• **SUPPLIED MATERIAL**
◇ ◇ ◇ ◇ ◇ ◇ ◇

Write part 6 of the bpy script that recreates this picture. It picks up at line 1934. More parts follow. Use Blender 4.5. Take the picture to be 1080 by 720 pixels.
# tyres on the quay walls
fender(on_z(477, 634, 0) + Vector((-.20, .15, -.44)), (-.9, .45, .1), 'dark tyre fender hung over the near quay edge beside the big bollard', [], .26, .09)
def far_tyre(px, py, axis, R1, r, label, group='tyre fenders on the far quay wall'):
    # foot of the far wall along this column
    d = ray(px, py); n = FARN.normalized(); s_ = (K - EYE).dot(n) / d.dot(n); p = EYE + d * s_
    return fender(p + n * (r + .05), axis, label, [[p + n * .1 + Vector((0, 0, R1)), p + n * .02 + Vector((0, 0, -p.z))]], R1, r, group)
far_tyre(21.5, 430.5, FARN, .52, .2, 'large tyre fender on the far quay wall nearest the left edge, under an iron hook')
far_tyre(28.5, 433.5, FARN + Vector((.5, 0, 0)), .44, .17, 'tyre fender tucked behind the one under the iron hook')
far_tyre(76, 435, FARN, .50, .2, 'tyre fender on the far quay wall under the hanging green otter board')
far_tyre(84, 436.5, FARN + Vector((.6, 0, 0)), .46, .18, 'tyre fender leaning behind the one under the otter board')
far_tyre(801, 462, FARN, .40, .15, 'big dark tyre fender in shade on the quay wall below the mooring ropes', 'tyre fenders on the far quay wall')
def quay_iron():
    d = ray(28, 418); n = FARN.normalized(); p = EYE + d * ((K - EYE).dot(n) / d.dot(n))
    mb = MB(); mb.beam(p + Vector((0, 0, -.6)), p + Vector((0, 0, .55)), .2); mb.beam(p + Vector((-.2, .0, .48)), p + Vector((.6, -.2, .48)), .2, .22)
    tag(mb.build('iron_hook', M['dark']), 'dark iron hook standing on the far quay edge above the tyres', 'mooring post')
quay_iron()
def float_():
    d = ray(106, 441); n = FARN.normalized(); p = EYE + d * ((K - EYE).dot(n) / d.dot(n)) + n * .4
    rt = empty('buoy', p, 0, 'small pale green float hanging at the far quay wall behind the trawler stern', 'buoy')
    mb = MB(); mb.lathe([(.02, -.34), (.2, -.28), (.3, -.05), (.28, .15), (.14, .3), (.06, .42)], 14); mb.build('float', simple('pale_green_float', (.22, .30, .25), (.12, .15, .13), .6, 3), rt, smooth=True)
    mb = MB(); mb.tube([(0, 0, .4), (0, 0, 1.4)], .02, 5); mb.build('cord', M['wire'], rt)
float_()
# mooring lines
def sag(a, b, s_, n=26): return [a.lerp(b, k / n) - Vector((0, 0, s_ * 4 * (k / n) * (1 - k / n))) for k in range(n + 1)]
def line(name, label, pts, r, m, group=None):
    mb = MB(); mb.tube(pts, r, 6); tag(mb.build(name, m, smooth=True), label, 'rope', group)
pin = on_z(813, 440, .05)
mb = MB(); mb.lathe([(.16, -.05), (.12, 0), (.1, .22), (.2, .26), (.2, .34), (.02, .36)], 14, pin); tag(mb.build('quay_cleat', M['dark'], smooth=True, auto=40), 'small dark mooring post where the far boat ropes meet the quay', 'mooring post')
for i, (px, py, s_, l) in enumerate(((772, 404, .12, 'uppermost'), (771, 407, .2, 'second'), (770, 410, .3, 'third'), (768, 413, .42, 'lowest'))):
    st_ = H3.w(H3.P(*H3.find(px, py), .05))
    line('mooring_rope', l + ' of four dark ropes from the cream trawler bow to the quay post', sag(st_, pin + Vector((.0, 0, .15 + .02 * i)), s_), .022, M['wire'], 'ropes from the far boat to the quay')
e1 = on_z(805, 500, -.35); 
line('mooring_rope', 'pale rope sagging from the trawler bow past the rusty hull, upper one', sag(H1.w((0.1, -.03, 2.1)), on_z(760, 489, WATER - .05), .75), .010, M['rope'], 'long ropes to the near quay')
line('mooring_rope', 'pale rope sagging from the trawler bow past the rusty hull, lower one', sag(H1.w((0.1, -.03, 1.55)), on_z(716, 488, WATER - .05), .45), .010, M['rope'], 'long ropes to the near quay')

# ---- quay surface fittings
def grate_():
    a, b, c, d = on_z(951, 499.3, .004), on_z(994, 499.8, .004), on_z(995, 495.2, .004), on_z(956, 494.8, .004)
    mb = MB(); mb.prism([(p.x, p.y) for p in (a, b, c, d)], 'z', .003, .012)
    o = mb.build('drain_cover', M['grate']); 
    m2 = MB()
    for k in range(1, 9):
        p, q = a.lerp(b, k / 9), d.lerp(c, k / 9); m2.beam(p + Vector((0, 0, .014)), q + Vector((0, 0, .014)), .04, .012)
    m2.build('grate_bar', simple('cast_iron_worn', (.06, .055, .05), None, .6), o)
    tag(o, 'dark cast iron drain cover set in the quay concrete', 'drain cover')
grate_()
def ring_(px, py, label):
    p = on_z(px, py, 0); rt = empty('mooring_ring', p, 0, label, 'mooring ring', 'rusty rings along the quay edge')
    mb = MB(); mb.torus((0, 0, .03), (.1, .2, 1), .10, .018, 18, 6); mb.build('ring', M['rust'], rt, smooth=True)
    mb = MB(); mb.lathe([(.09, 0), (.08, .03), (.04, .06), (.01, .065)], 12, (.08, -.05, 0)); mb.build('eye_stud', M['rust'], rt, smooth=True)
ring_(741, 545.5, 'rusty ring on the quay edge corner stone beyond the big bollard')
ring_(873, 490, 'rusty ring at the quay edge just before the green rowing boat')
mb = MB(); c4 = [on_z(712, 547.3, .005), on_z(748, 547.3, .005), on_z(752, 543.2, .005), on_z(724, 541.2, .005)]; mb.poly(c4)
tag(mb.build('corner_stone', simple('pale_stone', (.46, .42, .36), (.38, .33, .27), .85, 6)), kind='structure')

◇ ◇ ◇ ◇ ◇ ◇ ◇

• **TASK TO CARRY OUT**
Transcribe the material above in its entirety. Match it exactly.

• **FINISHED EXERCISE**
Write part 6 of the bpy script that recreates this picture. It picks up at line 1934. More parts follow. Use Blender 4.5. Take the picture to be 1080 by 720 pixels.
# tyres on the quay walls
fender(on_z(477, 634, 0) + Vector((-.20, .15, -.44)), (-.9, .45, .1), 'dark tyre fender hung over the near quay edge beside the big bollard', [], .26, .09)
def far_tyre(px, py, axis, R1, r, label, group='tyre fenders on the far quay wall'):
    # foot of the far wall along this column
    d = ray(px, py); n = FARN.normalized(); s_ = (K - EYE).dot(n) / d.dot(n); p = EYE + d * s_
    return fender(p + n * (r + .05), axis, label, [[p + n * .1 + Vector((0, 0, R1)), p + n * .02 + Vector((0, 0, -p.z))]], R1, r, group)
far_tyre(21.5, 430.5, FARN, .52, .2, 'large tyre fender on the far quay wall nearest the left edge, under an iron hook')
far_tyre(28.5, 433.5, FARN + Vector((.5, 0, 0)), .44, .17, 'tyre fender tucked behind the one under the iron hook')
far_tyre(76, 435, FARN, .50, .2, 'tyre fender on the far quay wall under the hanging green otter board')
far_tyre(84, 436.5, FARN + Vector((.6, 0, 0)), .46, .18, 'tyre fender leaning behind the one under the otter board')
far_tyre(801, 462, FARN, .40, .15, 'big dark tyre fender in shade on the quay wall below the mooring ropes', 'tyre fenders on the far quay wall')
def quay_iron():
    d = ray(28, 418); n = FARN.normalized(); p = EYE + d * ((K - EYE).dot(n) / d.dot(n))
    mb = MB(); mb.beam(p + Vector((0, 0, -.6)), p + Vector((0, 0, .55)), .2); mb.beam(p + Vector((-.2, .0, .48)), p + Vector((.6, -.2, .48)), .2, .22)
    tag(mb.build('iron_hook', M['dark']), 'dark iron hook standing on the far quay edge above the tyres', 'mooring post')
quay_iron()
def float_():
    d = ray(106, 441); n = FARN.normalized(); p = EYE + d * ((K - EYE).dot(n) / d.dot(n)) + n * .4
    rt = empty('buoy', p, 0, 'small pale green float hanging at the far quay wall behind the trawler stern', 'buoy')
    mb = MB(); mb.lathe([(.02, -.34), (.2, -.28), (.3, -.05), (.28, .15), (.14, .3), (.06, .42)], 14); mb.build('float', simple('pale_green_float', (.22, .30, .25), (.12, .15, .13), .6, 3), rt, smooth=True)
    mb = MB(); mb.tube([(0, 0, .4), (0, 0, 1.4)], .02, 5); mb.build('cord', M['wire'], rt)
float_()
# mooring lines
def sag(a, b, s_, n=26): return [a.lerp(b, k / n) - Vector((0, 0, s_ * 4 * (k / n) * (1 - k / n))) for k in range(n + 1)]
def line(name, label, pts, r, m, group=None):
    mb = MB(); mb.tube(pts, r, 6); tag(mb.build(name, m, smooth=True), label, 'rope', group)
pin = on_z(813, 440, .05)
mb = MB(); mb.lathe([(.16, -.05), (.12, 0), (.1, .22), (.2, .26), (.2, .34), (.02, .36)], 14, pin); tag(mb.build('quay_cleat', M['dark'], smooth=True, auto=40), 'small dark mooring post where the far boat ropes meet the quay', 'mooring post')
for i, (px, py, s_, l) in enumerate(((772, 404, .12, 'uppermost'), (771, 407, .2, 'second'), (770, 410, .3, 'third'), (768, 413, .42, 'lowest'))):
    st_ = H3.w(H3.P(*H3.find(px, py), .05))
    line('mooring_rope', l + ' of four dark ropes from the cream trawler bow to the quay post', sag(st_, pin + Vector((.0, 0, .15 + .02 * i)), s_), .022, M['wire'], 'ropes from the far boat to the quay')
e1 = on_z(805, 500, -.35); 
line('mooring_rope', 'pale rope sagging from the trawler bow past the rusty hull, upper one', sag(H1.w((0.1, -.03, 2.1)), on_z(760, 489, WATER - .05), .75), .010, M['rope'], 'long ropes to the near quay')
line('mooring_rope', 'pale rope sagging from the trawler bow past the rusty hull, lower one', sag(H1.w((0.1, -.03, 1.55)), on_z(716, 488, WATER - .05), .45), .010, M['rope'], 'long ropes to the near quay')

# ---- quay surface fittings
def grate_():
    a, b, c, d = on_z(951, 499.3, .004), on_z(994, 499.8, .004), on_z(995, 495.2, .004), on_z(956, 494.8, .004)
    mb = MB(); mb.prism([(p.x, p.y) for p in (a, b, c, d)], 'z', .003, .012)
    o = mb.build('drain_cover', M['grate']); 
    m2 = MB()
    for k in range(1, 9):
        p, q = a.lerp(b, k / 9), d.lerp(c, k / 9); m2.beam(p + Vector((0, 0, .014)), q + Vector((0, 0, .014)), .04, .012)
    m2.build('grate_bar', simple('cast_iron_worn', (.06, .055, .05), None, .6), o)
    tag(o, 'dark cast iron drain cover set in the quay concrete', 'drain cover')
grate_()
def ring_(px, py, label):
    p = on_z(px, py, 0); rt = empty('mooring_ring', p, 0, label, 'mooring ring', 'rusty rings along the quay edge')
    mb = MB(); mb.torus((0, 0, .03), (.1, .2, 1), .10, .018, 18, 6); mb.build('ring', M['rust'], rt, smooth=True)
    mb = MB(); mb.lathe([(.09, 0), (.08, .03), (.04, .06), (.01, .065)], 12, (.08, -.05, 0)); mb.build('eye_stud', M['rust'], rt, smooth=True)
ring_(741, 545.5, 'rusty ring on the quay edge corner stone beyond the big bollard')
ring_(873, 490, 'rusty ring at the quay edge just before the green rowing boat')
mb = MB(); c4 = [on_z(712, 547.3, .005), on_z(748, 547.3, .005), on_z(752, 543.2, .005), on_z(724, 541.2, .005)]; mb.poly(c4)
tag(mb.build('corner_stone', simple('pale_stone', (.46, .42, .36), (.38, .33, .27), .85, 6)), kind='structure')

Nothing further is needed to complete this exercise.